Witty, nimble and completely in his element, Schama (History and Art History/Columbia Univ.; Scribble, Scribble, Scribble: Writing on Politics, Ice Cream, Churchill, and My Mother, 2011, etc.), in a book tie-in to a PBS and BBC series, fashions a long-planned “labor of love” that nicely dovetails the biblical account with the archaeological record.
Indeed, as this densely written effort accompanies the visual story, the author fixes on a tangible element (such as papyrus, shard or document) in each chapter as a point of departure in advancing the early history of the Jews. For example, a missive in papyrus by a father to his missionary son from an island in the Upper Nile circa 475 B.C. illustrates the thriving expat Jewish community in Egypt, despite the dire “perdition” narrative about Egypt being written at the same time by the first Hebrew sages in Judea and Babylon. The remains of early synagogues in Hellenized Cyrenaica and elsewhere, built in a classical Greek temple style, with graphic mosaics, reveal how the Jews were intimately situated in their crossover surroundings.

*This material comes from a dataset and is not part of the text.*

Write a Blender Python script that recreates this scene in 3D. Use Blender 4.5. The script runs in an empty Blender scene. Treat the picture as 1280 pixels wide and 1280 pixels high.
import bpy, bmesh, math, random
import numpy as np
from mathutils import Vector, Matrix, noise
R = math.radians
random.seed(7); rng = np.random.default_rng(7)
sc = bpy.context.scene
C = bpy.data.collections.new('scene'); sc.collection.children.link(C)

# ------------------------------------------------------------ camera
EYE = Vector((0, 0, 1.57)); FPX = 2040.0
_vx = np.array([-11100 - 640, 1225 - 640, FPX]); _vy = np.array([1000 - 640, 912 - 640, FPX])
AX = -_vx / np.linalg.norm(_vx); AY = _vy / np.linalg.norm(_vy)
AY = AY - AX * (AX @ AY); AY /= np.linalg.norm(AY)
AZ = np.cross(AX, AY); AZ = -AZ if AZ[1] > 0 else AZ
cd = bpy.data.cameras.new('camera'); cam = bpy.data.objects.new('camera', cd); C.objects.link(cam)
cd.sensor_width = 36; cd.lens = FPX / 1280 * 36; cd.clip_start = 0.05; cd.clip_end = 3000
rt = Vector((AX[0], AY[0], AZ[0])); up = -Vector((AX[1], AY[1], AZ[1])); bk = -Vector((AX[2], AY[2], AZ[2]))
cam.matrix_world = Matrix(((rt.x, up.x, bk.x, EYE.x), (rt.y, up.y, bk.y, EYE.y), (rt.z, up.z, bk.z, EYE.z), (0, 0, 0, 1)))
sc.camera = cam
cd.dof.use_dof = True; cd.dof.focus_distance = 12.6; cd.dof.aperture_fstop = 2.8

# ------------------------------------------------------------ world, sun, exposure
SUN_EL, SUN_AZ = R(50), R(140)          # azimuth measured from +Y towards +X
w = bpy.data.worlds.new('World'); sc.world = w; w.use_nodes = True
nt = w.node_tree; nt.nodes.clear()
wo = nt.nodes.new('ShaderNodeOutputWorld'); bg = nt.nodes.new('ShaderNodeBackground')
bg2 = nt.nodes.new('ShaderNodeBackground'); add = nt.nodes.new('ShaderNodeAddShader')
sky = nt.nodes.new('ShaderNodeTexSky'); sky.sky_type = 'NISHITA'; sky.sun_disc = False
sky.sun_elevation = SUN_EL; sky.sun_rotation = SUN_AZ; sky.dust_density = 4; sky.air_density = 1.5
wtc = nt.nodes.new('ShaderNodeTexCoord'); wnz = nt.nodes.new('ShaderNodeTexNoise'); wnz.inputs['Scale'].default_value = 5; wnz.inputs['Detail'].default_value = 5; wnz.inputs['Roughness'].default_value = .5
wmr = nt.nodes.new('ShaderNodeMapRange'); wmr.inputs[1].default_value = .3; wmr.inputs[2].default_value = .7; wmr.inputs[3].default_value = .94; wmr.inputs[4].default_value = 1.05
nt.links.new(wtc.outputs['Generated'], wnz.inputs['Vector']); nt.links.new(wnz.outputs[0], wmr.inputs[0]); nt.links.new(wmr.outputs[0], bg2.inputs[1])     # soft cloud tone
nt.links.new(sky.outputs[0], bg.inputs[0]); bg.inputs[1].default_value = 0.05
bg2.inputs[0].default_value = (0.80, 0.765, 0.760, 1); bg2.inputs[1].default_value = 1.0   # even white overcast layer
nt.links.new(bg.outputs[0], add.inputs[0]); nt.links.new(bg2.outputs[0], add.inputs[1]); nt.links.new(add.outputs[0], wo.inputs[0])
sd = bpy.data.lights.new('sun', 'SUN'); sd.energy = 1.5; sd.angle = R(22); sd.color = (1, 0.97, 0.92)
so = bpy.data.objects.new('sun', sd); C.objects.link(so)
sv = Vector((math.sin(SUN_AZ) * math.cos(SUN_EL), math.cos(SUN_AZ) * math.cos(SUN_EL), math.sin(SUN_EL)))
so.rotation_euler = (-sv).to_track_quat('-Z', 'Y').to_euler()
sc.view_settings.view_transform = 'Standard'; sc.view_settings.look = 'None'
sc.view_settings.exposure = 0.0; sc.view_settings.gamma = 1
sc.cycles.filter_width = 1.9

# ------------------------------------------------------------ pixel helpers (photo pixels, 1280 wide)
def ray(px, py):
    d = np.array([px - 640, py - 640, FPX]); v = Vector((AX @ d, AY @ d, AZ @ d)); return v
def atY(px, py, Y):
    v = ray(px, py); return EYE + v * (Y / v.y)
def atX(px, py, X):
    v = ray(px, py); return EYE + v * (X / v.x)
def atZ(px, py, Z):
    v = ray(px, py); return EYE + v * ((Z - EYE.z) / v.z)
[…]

The inscriptions and excavations at Zafar (in present-day Yemen) attest to the Judaic conversion of the Kingdom of Himyar in the late fourth century, evidence that “the Jews were far from a tenuous, alien presence amid the ethnically Arab world of the Hijaz and the Himyar.” In the long litany of persecution and suppression, climaxing but scarcely ceasing with the destruction of the Second Temple in A.D. 70, the Jews had to scatter, taking their words with them, and the Torah was later enriched by the “picayune” codifications of the Mishnah and Talmud, all as a way “to rebuild Jerusalem in the imagination and memory.” Schama is relentless in faulting the break between Christianity and Judaism as the spur to the subsequent phobia against the “pariah tribe.”
A multifaceted story artfully woven by an expert historian.